Active road noise control (ARNC) emerges as a promising solution for reducing vehicle interior road noise, owing to its efficacy in controlling low-frequency noise. However, the feedforward ARNC system demands numerous reference signals to achieve notable control, leading to a significant computational burden. To address this, the adjoint least mean square (ALMS) algorithm might be a viable alternative due to its lower computational intensity, especially in multichannel scenarios. Nevertheless, factors such as the spectral distribution of reference signals and complex acoustic paths with multi-modal responses may impact its convergence performance. This paper introduces a time-frequency-domain ALMS (TFD-ALMS) algorithm, where weight vectors are updated in the frequency domain, allowing for individualized step size settings for each frequency point, thereby enhancing convergence performance.
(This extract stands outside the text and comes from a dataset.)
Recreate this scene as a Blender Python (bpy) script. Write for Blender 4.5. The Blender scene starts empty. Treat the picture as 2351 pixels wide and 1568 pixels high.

Additionally, the time-reversed estimated secondary paths with magnitude equalization are constructed to mitigate the adverse impact of the magnitude-frequency response of the acoustic paths. Simulations are conducted to assess the performance of the TFD-ALMS algorithm, accompanied by discussions on the potential for the algorithm to converge to a biased solution due to the proposed step size setting. Moreover, the influence of the reference signal delay on the convergence speed is examined in a broader context. Consequently, a strategy for determining the fastest convergence step size, based on the Fibonacci search method, is proposed to aid in studying the convergence performance of the algorithm when dealing with narrowband and broadband noises of varying frequencies or bandwidths. Finally, the proposed algorithm is validated through ARNC tests under steady-state and unsteady-state working conditions. Results illustrate its capability to achieve superior control performance with reduced computational complexity compared to conventional methods.